City and county officials, in addition to a representative of U.S. Sen. Barbara Mikulski, were in attendance at the ceremony, where the Ebenezer A.M.E. Choir that Johnson once directed crooned to the crowd.

“I wondered when I was asked to speak, was I speaking as a city councilman, was I speaking as a former coach, was I going to speak as an official, what was my capacity?” city Councilman Lewis C. Metzner said.

“And I made a decision, I’m speaking as member of the Class of 1970 of North Hagerstown High School,” he said to an eruption of applause.

Metzner said he was a part of the first team that Johnson coached as an integrated team at an integrated school, but the fact that Johnson was “breaking barriers” didn’t dawn on the group of teenagers at the time.

“There wasn’t a player on the football team that knew Coach Johnson was something special from that perspective, none of us knew that he was a Tuskegee airman, none of us knew any of these things,” Metzner said. “But I’ll tell you what we did know, we knew we were in the midst of someone special, we knew that without knowing these other things.”

Johnson retired as assistant principal at Hagerstown’s E. Russell Hicks Middle School in 1983. Five years later, he became the first black person inducted into the Washington County Sports Hall of Fame.

Tish Johnson, who was in attendance along with her children and grandchildren, said for as dedicated to the community as he was, her husband never neglected his family, which includes two sons and two daughters.

“I was blessed,” she said. “Sometimes, I would say to myself, ‘God must have sent this man here to Hagerstown just to be my husband.’”
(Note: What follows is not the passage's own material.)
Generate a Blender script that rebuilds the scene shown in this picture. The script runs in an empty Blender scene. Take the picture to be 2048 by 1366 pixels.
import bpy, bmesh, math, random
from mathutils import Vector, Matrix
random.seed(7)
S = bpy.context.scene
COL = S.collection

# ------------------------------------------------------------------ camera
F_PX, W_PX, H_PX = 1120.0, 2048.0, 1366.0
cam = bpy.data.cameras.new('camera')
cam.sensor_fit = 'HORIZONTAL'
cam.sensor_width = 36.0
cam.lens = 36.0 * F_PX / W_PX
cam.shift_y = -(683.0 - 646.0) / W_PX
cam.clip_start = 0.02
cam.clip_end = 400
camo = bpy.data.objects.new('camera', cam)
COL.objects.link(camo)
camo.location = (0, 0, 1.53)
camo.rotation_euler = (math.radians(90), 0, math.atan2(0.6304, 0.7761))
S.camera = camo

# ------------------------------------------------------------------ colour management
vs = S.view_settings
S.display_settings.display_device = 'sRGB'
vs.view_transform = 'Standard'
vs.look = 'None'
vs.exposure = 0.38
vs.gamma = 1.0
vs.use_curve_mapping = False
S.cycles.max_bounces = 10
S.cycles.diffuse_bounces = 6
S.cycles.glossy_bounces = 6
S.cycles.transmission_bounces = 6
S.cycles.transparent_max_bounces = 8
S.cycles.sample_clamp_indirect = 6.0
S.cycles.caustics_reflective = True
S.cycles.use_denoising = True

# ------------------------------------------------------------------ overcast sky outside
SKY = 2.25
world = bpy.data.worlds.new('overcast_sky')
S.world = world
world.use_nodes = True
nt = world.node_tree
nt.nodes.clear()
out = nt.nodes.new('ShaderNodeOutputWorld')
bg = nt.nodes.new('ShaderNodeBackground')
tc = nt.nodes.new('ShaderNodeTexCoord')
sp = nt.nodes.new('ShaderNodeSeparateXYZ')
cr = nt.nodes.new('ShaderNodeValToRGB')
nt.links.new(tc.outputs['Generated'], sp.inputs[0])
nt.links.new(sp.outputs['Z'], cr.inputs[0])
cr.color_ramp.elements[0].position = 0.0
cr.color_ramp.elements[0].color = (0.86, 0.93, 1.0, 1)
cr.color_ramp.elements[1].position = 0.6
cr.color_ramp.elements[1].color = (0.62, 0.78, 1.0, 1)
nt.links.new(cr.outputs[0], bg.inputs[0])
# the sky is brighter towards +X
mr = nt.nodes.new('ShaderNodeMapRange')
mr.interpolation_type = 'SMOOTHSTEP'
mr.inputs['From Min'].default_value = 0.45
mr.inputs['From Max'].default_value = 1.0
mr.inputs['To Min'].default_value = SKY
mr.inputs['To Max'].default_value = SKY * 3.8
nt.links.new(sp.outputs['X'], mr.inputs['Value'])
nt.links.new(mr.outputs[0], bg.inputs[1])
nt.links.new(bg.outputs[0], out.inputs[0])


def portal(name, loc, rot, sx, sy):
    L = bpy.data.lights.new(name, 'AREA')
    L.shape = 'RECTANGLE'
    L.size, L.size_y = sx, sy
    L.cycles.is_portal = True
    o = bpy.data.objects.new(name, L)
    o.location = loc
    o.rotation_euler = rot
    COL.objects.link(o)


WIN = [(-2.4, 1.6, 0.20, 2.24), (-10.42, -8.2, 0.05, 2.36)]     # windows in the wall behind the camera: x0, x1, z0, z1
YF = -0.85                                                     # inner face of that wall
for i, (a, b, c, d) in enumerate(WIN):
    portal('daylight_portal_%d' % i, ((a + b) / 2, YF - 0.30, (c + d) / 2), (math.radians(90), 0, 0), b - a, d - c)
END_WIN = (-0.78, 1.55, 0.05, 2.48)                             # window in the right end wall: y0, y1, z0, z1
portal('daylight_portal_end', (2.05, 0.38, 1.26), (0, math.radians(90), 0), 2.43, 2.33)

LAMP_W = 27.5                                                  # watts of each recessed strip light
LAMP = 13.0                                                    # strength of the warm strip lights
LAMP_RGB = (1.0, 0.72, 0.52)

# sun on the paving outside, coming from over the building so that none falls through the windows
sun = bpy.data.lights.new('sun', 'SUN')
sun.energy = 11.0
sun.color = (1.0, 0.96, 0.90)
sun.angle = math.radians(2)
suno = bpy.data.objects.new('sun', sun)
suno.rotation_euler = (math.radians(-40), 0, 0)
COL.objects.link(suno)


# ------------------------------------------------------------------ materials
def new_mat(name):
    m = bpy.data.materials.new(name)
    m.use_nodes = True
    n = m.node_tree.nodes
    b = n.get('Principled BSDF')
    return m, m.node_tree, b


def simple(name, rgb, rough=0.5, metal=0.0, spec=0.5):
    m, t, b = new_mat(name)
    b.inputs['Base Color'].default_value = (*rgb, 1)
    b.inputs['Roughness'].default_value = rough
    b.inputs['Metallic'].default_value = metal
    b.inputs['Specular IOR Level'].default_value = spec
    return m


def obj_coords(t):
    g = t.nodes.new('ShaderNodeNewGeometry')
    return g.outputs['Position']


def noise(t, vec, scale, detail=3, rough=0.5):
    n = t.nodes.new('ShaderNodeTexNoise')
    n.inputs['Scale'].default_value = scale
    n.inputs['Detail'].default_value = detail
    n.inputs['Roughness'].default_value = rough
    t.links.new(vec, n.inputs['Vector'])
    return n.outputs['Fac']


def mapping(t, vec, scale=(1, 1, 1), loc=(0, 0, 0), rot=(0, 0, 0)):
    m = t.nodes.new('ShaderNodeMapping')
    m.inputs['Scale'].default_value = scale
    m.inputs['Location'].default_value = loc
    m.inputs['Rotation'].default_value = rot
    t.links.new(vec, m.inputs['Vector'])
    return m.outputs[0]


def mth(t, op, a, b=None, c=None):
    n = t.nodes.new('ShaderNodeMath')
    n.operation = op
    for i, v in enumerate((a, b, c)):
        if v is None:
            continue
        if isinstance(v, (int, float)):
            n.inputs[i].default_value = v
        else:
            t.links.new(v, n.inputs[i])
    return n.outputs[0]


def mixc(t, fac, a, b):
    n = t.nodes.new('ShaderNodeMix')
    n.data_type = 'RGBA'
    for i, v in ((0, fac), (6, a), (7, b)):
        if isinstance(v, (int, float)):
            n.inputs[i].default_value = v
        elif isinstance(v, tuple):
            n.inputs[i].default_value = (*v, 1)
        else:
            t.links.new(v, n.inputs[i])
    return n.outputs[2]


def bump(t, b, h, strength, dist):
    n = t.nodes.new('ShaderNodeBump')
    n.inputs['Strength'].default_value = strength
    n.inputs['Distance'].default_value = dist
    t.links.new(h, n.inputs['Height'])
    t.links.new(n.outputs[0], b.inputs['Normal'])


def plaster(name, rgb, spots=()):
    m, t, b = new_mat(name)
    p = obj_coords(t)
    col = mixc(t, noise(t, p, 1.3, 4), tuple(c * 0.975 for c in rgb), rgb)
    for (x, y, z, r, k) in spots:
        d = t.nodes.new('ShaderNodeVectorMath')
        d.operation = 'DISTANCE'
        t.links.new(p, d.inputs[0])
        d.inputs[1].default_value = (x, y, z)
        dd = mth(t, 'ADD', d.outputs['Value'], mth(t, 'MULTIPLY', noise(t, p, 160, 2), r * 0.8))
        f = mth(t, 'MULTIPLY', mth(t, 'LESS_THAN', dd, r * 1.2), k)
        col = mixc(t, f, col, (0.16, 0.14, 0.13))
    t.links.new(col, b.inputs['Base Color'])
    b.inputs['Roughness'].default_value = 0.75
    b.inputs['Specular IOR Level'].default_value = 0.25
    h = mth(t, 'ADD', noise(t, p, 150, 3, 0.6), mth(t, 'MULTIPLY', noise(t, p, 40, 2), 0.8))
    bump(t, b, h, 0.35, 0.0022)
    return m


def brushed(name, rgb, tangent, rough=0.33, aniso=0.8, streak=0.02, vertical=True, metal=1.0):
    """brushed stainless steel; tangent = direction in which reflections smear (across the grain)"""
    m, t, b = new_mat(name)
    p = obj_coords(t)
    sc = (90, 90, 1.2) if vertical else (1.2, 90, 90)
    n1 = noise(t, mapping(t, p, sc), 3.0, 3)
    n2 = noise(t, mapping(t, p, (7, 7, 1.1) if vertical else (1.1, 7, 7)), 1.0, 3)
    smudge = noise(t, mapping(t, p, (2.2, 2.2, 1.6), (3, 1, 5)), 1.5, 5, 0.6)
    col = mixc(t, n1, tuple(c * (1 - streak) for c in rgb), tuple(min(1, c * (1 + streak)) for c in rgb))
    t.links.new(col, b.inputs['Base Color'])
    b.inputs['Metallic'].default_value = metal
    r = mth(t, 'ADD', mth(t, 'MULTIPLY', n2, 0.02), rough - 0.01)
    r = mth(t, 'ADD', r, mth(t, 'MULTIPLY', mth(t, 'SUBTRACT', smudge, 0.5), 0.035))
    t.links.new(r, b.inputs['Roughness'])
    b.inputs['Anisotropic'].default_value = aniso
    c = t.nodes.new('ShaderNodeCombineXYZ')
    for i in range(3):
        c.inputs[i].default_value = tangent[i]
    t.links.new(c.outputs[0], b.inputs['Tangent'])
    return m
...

The rededication follows the decision of center officials to incorporate the word “community” in the title, Executive Director Karen Cook said.

Public input on a new name was sought over a 60-day period, and a petition signed by more than 300 people calling for the facility to be named for Johnson sealed the deal, Cook said.

Built in 1888, after the center served as the North Street School, it became the YMCA, for use by the black community, in 1947.

In 1968, the building became Memorial Recreation Center.

Following the ceremony, the center’s new sign baring Johnson’s name was unveiled.

“I hope he’s looking down to see all this,” Tish Johnson said.